Spiel mit verschiedenen Fiktionsebenen

So könnte ein Krimi beginnen, die Leiche ist ja schon da. Wolf Haas erzählt aber zwei Geschichten gleichzeitig, die er zu einen Stromkreis mit wechselnden Spannungsverhältnissen zusammenschaltet. Wie er das macht, ist atemraubend und hat eigentlich nur den Nachteil, dass man nichts davon verraten darf, weil die Lektüre von der wachsenden Spannung und der Überraschung lebt. Die beiden Geschichten verlaufen nicht einfach parallel, auch wenn das zunächst so aussieht. Haas will mehr als bloß die schlichte Buch-im-Buch-Verknüpfung. Vielmehr verdreht er die beiden Plots wie Kabelstränge ineinander, bis sich die Spannung in einem erzählerischen Kurzschluss entlädt. Es ist ein Spiel mit verschiedenen Fiktionsebenen, die sich ein ums andere Mal, mit jeder Umdrehung, noch einmal verdoppeln.

Der Zeitverlauf als Schleife

Das Allegorische liefert Haas dabei gleich mit.
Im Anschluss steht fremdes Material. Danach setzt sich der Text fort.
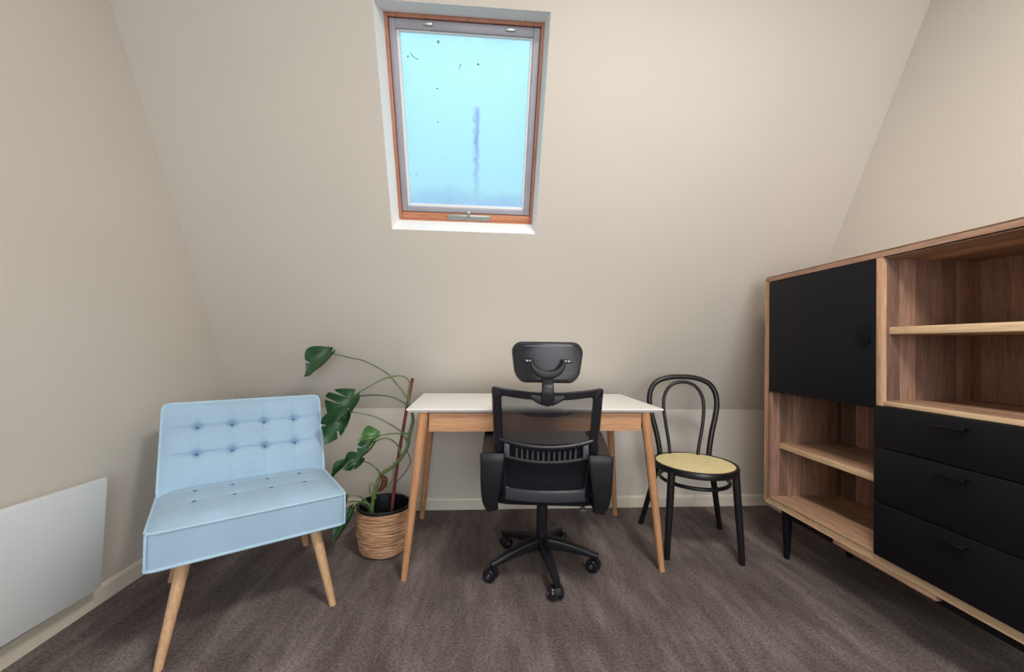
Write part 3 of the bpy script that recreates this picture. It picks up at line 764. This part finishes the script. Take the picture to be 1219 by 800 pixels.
# staves: thin boards lining the carcass (each a piece)
def staves_y(name_parent, x0, x1, z0, z1, ya, yb_, wmean, mat, vert=True):
    y = ya
    while y < yb_ - .004:
        wd = min(wmean * rnd.uniform(.7, 1.3), yb_ - y)
        if yb_ - y - wd < .015: wd = yb_ - y
        bm = new(); box(bm, (x0, y + .0003, z0), (x1 + rnd.uniform(-.0004, .0004), y + wd - .0003, z1), .0006, 1)
        obj('stave', bm, mat, name_parent, True); y += wd
def staves_x(name_parent, y0, y1, z0, z1, xa, xb, wmean, mat):
    x = xa
    while x < xb - .004:
        wd = min(wmean * rnd.uniform(.7, 1.3), xb - x)
        if xb - x - wd < .015: wd = xb - x
        bm = new(); box(bm, (x + .0003, y0, z0), (x + wd - .0003, y1, z1), .0006, 1)
        obj('stave', bm, mat, name_parent, True); x += wd
back = cpart('back_panel', (1.878, Y0 + .03, ZB2), (XBK - .001, Y1 - .03, ZT2), 'acz')
staves_y(back, 1.872, 1.878, ZB2, ZT2, Y0 + .031, YD - .014, .075, 'acz'); staves_y(back, 1.872, 1.878, ZB2, ZT2, YD + .014, Y1 - .031, .075, 'acz')
sd = cpart('side_panel', (XF + .03, Y1 - .0335, ZB2), (1.872, Y1 - .031, ZT2), 'acz')
staves_x(sd, Y1 - .040, Y1 - .0335, ZB2, ZT2, XF + .004, 1.872, .050, 'acz')
dvd = cpart('divider', (XF + .001, YD - .0125, ZB2), (1.872, YD + .0125, ZT2), 'aclightz')
staves_x(dvd, YD - .017, YD - .0125, .84, ZT2, XF + .016, 1.872, .055, 'acz'); staves_x(dvd, YD + .0125, YD + .017, ZB2, .84, XF + .016, 1.872, .055, 'acz')
flo = cpart('bottom_board', (XF + .03, YD + .02, ZB2 - .002), (1.872, Y1 - .04, ZB2 + .001), 'acy')
staves_x(flo, YD + .017, Y1 - .040, ZB2 + .001, ZB2 + .004, XF + .012, 1.872, .09, 'acy')
mid = cpart('shelf', (XF + .002, Y0 + .03, .834), (1.872, YD - .017, .850), 'aclight')
staves_x(mid, Y0 + .03, YD - .017, .850, .853, XF + .012, 1.872, .08, 'acy')
sh1 = cpart('shelf', (XF + .022, Y0 + .03, 1.098), (1.872, YD - .017, 1.125), 'aclight'); 
sh2 = cpart('shelf', (XF + .050, YD + .017, .525), (1.872, Y1 - .040, .551), 'aclight')
staves_x(sh2, YD + .017, Y1 - .040, .551, .554, XF + .056, 1.872, .085, 'acy')
# ceiling boards of the upper shelf
tpb = cpart('top_board', (XF + .02, Y0 + .031, ZT2 - .003), (1.872, YD - .018, ZT2 - .001), 'acy')
staves_x(tpb, Y0 + .031, YD - .018, ZT2 - .007, ZT2 - .003, XF + .006, 1.872, .07, 'acy')
# door
door = cpart('door', (XF - .001, YD + .012, .818), (XF + .019, Y1 - .031, 1.3855), 'black_lacquer', bev=.002)
bm = new(); box(bm, (XF - .012, 1.418, 1.062), (XF - .006, 1.466, 1.143), .002); box(bm, (XF - .007, 1.418, 1.062), (XF + .001, 1.424, 1.143), .001); obj('handle', bm, 'tab', door, True)
# drawers
for za, zb in ((.681, .832), (.4775, .678), (.2765, .4745)):
    d_ = cpart('drawer', (XF - .012, Y0 + .006, za), (XF + .008, 1.3935, zb), 'black_lacquer', bev=.002)
    cpart('drawer_box', (XF + .008, Y0 + .05, za + .015), (1.85, YD - .03, zb - .02), 'black_lacquer', d_)
    zh = zb - .030
    bm = new(); box(bm, (XF - .030, 1.100, zh + .001), (XF - .012, 1.191, zh + .004), .001); box(bm, (XF - .030, 1.100, zh - .006), (XF - .027, 1.191, zh + .004), .001); obj('handle', bm, 'black_metal', d_, True)
# base: black legs, rails and a wooden batten
for lx, xs_ in ((1.512, 1), (1.842, 1)):
    for ly in (1.885, .925):
        bm = new(); rings(bm, [[Vector((lx + a * 1.0, ly - .012 + b, z)) for a, b in rounded(s_, s_, .006, 3)] for s_, z in ((.036, ZB + .0), (.036, .20), (.022, 0))]); obj('leg', bm, 'black_lacquer', cb, True)
for lx in (1.512, 1.842):
    cpart('base_rail', (lx - .012, .925, ZB - .034), (lx + .012, 1.87, ZB), 'black_lacquer')
for ly in (1.873, .913):
    cpart('base_rail', (1.53, ly - .012, ZB - .034), (1.824, ly + .012, ZB), 'black_lacquer')
cpart('batten', (XF + .002, 1.20, ZB - .0195), (XF + .030, 1.58, ZB), 'acy')

# ------------------------------------------------------------------ potted monstera
pp = thing('potted_plant', 'leggy monstera tied to a stake in a wicker-wrapped pot left of the desk', 'plant', (-.492, 2.045, 0))
def rad(z): return .104 + (.127 - .104) * min(1, z / .10) ** .8 if z < .10 else .127 + .002 * (z - .10) / .12
bm = new(); lathe(bm, [(.001, .004), (.096, .004), (.100, .012)] + [(rad(z) - .004, z) for z in (.03, .06, .10, .16, .21)] + [(.125, .222)], 40, caps=False); obj('pot', bm, 'wicker', pp)
bm = new(); z = .012
while z < .214:
    R_ = rad(z); ph = rnd.uniform(0, 6.28); a1 = rnd.uniform(.0015, .004); a2 = rnd.uniform(.001, .0025); k1 = rnd.choice((1, 2)); k2 = rnd.choice((3, 4, 5))
    for lay in range(2):
        rr_ = rnd.uniform(.0028, .0046); pts = []
        sp_ = rnd.uniform(0, 6.28)
        for i in range(44):
            t_ = 2 * math.pi * i / 44
            zz = max(.006, z + a1 * math.sin(k1 * t_ + ph) + a2 * math.sin(k2 * t_ + sp_) + .003 * lay)
            R2 = rad(zz) + .0012 + .0012 * math.sin(6 * t_ + sp_) + rnd.uniform(-.0006, .0006)
            pts.append((R2 * math.cos(t_), R2 * math.sin(t_), zz))
        tube(bm, pts, rr_, 6, True)
    z += .0072
wk = obj('wicker_strands', bm, 'wicker', pp); wk['kind'] = 'stuff'
bm = new(); lathe(bm, [(.112, .11), (.1195, .218), (.1205, .230), (.127, .234), (.133, .230), (.133, .219), (.127, .216)], 44, caps=False); lathe(bm, [(.112, .11), (.1, .109)], 44, caps=False); obj('pot_liner', bm, 'liner', pp)
bm = new(); lathe(bm, [(.112, .112), (.111, .122), (.09, .126), (.04, .129), (.001, .130)], 32); obj('soil', bm, 'soil', pp)
def wtube(pts, r_, mat, name, n=8, k=6):
    bm = new(); tube(bm, spline(pts, k), r_, n); return obj(name, bm, mat, pp, True)
wtube([(-.463, 2.05, .115), (-.437, 2.06, .40), (-.405, 2.075, .64), (-.371, 2.09, .858)], .0085, 'stake', 'stake')
wtube([(-.553, 2.05, .12), (-.555, 2.05, .20), (-.541, 2.05, .288), (-.514, 2.055, .368), (-.456, 2.05, .411), (-.414, 2.055, .457), (-.386, 2.06, .509), (-.378, 2.065, .569), (-.363, 2.075, .642), (-.374, 2.075, .702), (-.39, 2.075, .749)], [.0105, .010, .0095, .009, .009, .0085, .008, .007], 'stem', 'stem', 10)
pet = [
 ([(-.39, 2.075, .745), (-.387, 2.075, .80), (-.384, 2.07, .840), (-.422, 2.06, .871), (-.502, 2.05, .858), (-.581, 2.04, .816), (-.648, 2.03, .773)], 'stem'),
 ([(-.385, 2.075, .72), (-.395, 2.085, .755), (-.464, 2.10, .837), (-.523, 2.13, .886), (-.643, 2.17, .940), (-.723, 2.19, .956), (-.812, 2.20, .977)], 'stem'),
 ([(-.375, 2.075, .70), (-.394, 2.07, .723), (-.462, 2.06, .761), (-.551, 2.05, .774), (-.648, 2.035, .768)], 'stemd'),
 ([(-.366, 2.075, .63), (-.390, 2.06, .575), (-.46, 2.04, .622), (-.54, 2.02, .669), (-.62, 1.995, .694), (-.672, 1.985, .700)], 'stem'),
 ([(-.385, 2.06, .53), (-.408, 2.06, .569), (-.459, 2.06, .577), (-.53, 2.05, .569)], 'stem'),
 ([(-.412, 2.055, .455), (-.419, 2.05, .475), (-.426, 2.05, .509), (-.458, 2.04, .547), (-.496, 2.03, .560), (-.546, 2.02, .539), (-.571, 2.01, .499)], 'stem'),
 ([(-.530, 2.05, .32), (-.520, 2.05, .375), (-.535, 2.04, .407), (-.569, 2.03, .437), (-.603, 2.02, .45)], 'stem'),
 ([(-.550, 2.05, .18), (-.565, 2.04, .224), (-.612, 2.02, .276), (-.67, 2.0, .289)], 'stem'),
 ([(-.550, 2.05, .175), (-.575, 2.03, .235), (-.64, 1.99, .262), (-.69, 1.96, .250)], 'stem'),
 ([(-.555, 2.05, .17), (-.575, 2.02, .225), (-.605, 1.985, .252), (-.625, 1.96, .235)], 'stemd')]
for pts, mt in pet: wtube(pts, [.0058, .0042, .0036, .0034], mt, 'petiole')
wtube([(-.384, 2.05, .49), (-.365, 2.04, .44), (-.385, 2.03, .395), (-.425, 2.03, .345)], .0026, 'root', 'aerial_root', 6)
wtube([(-.452, 2.05, .43), (-.452, 2.045, .37), (-.462, 2.04, .33), (-.488, 2.04, .312), (-.512, 2.045, .325)], .003, 'stem', 'aerial_root', 6)
wtube([(-.528, 2.04, .30), (-.556, 2.03, .34), (-.560, 2.025, .295), (-.545, 2.03, .262), (-.530, 2.04, .26)], .003, 'stem', 'aerial_root', 6)
bm = new(); sweep(bm, spline([Vector((-.512, 2.04, .375)), Vector((-.492, 2.035, .352)), Vector((-.500, 2.035, .318)), Vector((-.522, 2.04, .290))], 6), lambda i: circ(.004 + .013 * math.sin(math.pi * min(1, i / 18)) , 9), up=(0, -1, 0)); obj('dry_sheath', bm, 'sheath', pp, True)

def leaf(base, tip, nrm, width, mat, splits=0, fold=.35, droop=.12, shape='heart', side_cuts=None, holes=False):
    """outline in local (t along the midrib 0..1, s across), bent and folded about the midrib."""
    base, tip, nrm = Vector(base), Vector(tip), Vector(nrm)
    ax = tip - base; L = ax.length; ax.normalize(); nz = (nrm - ax * nrm.dot(ax)).normalized(); sx = ax.cross(nz)
    def hw_(t):
        if shape == 'heart': return width * (math.sin(math.pi * min(1, (t + .14) / 1.14) ** .72) ** .9 if t < 1 else 0)
        return width * math.sin(math.pi * min(1, max(.02, t)) ** .8)
    bm = new(); tk = .0008
    def P(t, s):   # s signed distance from the midrib
        h_ = fold * abs(s) - droop * L * (t - .3) ** 2 * 1.0 + .0035 * math.sin(9 * t + 40 * s) - 1.2 * s * s / max(width, .01)
        return base + ax * (t * L) + sx * s * math.cos(math.atan(fold)) - nz * h_ * -1.0 * (-1)
    nT = 44
    for sgn in (-1, 1):
        cuts = (side_cuts or {}).get(sgn, [])
        rows = []
        for i in range(nT + 1):
            t = -.13 + 1.13 * i / nT if shape == 'heart' else i / nT
            wmax = hw_(t); inner_s = 0.0
            if t < 0: inner_s = width * .16 * (-t / .13) ** .6
            cut = 1.0
            for (tc_, dp, wd) in cuts:
                if abs(t - tc_) < wd: cut = min(cut, 1 - dp * (1 - (abs(t - tc_) / wd) ** 2) ** .5)
            a, b = inner_s, max(inner_s + .0004, wmax * cut)
            row = []
            for j in range(7):
                s = a + (b - a) * j / 6
                # lobes sweep toward the tip as they go out
                row.append(P(t + .10 * (s / width) ** 2, s * sgn))
            rows.append(row)
        for side in (0, 1):
            V = [[bm.verts.new(p + nz * (tk if side else -tk)) for p in r_] for r_ in rows]
            for i in range(nT):
                for j in range(6):
                    try: bm.faces.new((V[i][j], V[i][j + 1], V[i + 1][j + 1], V[i + 1][j]))
                    except ValueError: pass
    lf = obj('leaf', bm, mat, pp, True, sharp=180)
    bm = new(); mr = [P(t, 0.0) + nz * .001 for t in [0, .2, .4, .6, .8, .97]]
    tube(bm, mr, [.0022, .0018, .0012, .0006], 6); obj('midrib', bm, 'stem', lf, True)
    return lf
# top left leaf, big leaf (upper and lower), small bright leaf, folded leaves and low leaves
leaf((-.825, 2.20, .985), (-.952, 2.18, .850), (-.30, -.85, .42), .072, 'leaf', side_cuts={-1: [(.36, .75, .04), (.62, .7, .045)], 1: [(.62, .3, .03)]}, fold=.25)
leaf((-.645, 2.03, .778), (-.752, 1.99, .640), (-.1, -.97, .2), .078, 'leaf', side_cuts={1: [(.18, .82, .028), (.42, .8, .03)], -1: [(.38, .8, .028), (.62, .72, .028)]}, fold=.18)
leaf((-.668, 1.985, .705), (-.757, 1.965, .545), (-.05, -.99, .1), .062, 'leaf', side_cuts={1: [(.5, .35, .02)], -1: [(.55, .72, .055), (.25, .5, .02)]}, fold=.22)
leaf((-.530, 2.05, .575), (-.625, 2.03, .545), (0.05, -.75, .66), .046, 'leafl', fold=.4)
leaf((-.545, 2.02, .545), (-.625, 2.0, .455), (-.35, -.8, .5), .042, 'leaf', fold=.5, side_cuts={1: [(.45, .4, .04)]})
leaf((-.600, 2.02, .465), (-.680, 1.99, .415), (-.2, -.9, .4), .050, 'leaf', fold=.4, side_cuts={-1: [(.5, .5, .04)]})
leaf((-.665, 2.01, .462), (-.750, 1.98, .350), (-.85, -.35, .40), .040, 'leaf', fold=.5)
leaf((-.668, 1.995, .289), (-.690, 1.97, .205), (-.2, -.95, .2), .034, 'leaf', fold=.3)
leaf((-.622, 1.96, .238), (-.690, 1.90, .105), (-.35, -.80, .45), .044, 'leaf', fold=.4)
Das gilt nicht nur für die Metaphern aus der Welt der Elektronik, sondern auch für den Namen Franz Escher. Er verweist auf den Maler M.C. Escher, der mit seinen surreal verdrehten Wirklichkeiten berühmt wurde: Treppen, die endlos im Kreis abwärtsführen oder Bachläufe, die im eigenen Ursprung münden. Weil Franz Escher Escher heißt, hat er zu seinem 19. Geburtstag ein Tausend-Teile-Puzzle mit so einem Escher-Bild bekommen, was in ihm eine lebenslange Puzzle-Leidenschaft entzündet hat. Das ist dann schon die nächste Allegorie für diesen Roman, der selbst als großes Puzzlespiel angelegt ist. Man will es schon deshalb lösen, um zu wissen, ob sich endlich auch das allerletzte Teil einfügen lässt.

Das gelingt, allerdings auf merkwürdige Weise. Denn die beiden Erzählstränge verlaufen in einem völlig unterschiedlichen Zeitmodus. Während auf der Seite von Franz Escher, der sein Geld als Trauerredner verdient und gerne auch die Rede am Grab des armen Elektrikers halten würde, nur wenige Tage vergehen, durchlebt Elio Russo unter seinem neuen Namen Marko Steiner Jahrzehnte, allerdings immer unter der Drohung, von der Mafia entdeckt und liquidiert zu werden. Dennoch laufen die beiden so weit voneinander entfernt beginnenden Erzählstränge zielstrebig aufeinander zu, bis schließlich Ende und Anfang ineinandergreifen wie auf einem Escher-Bild. Unsere Vorstellung von der Zeit ist zu linear, heißt es an einer Stelle, das sei falsch. Vielmehr müsse man sich den Zeitverlauf "wie eine Schleife" vorstellen. Genau das führt Haas mit seiner Romankonstruktion vor.

Ein großer Spaß, ein aufregendes Spiel, ein Puzzle

Man könnte über das Spiegelverhältnis der beiden Geschichten auch sagen: das Rätsel des Lebens ist nur durch Lektüre, nur innerhalb der Literatur zu lösen. Die Lust, die Wolf Haas an diesem Verwirrspiel hat, ist dem Buch auf jeder Seite anzumerken. Das ist höchst vergnüglich und unterhaltsam. Allerdings auch nicht mehr. Es gibt keine tiefere Bedeutung, keinen doppelten Boden (der verzwickten Doppelgeschichte zum Trotz), nichts Hintergründiges. Es ist, was es ist: ein großer Spaß, ein aufregendes Spiel, ein Puzzle. Aber vielleicht ja doch auch eine Allegorie für die Unverfügbarkeit des Lebens.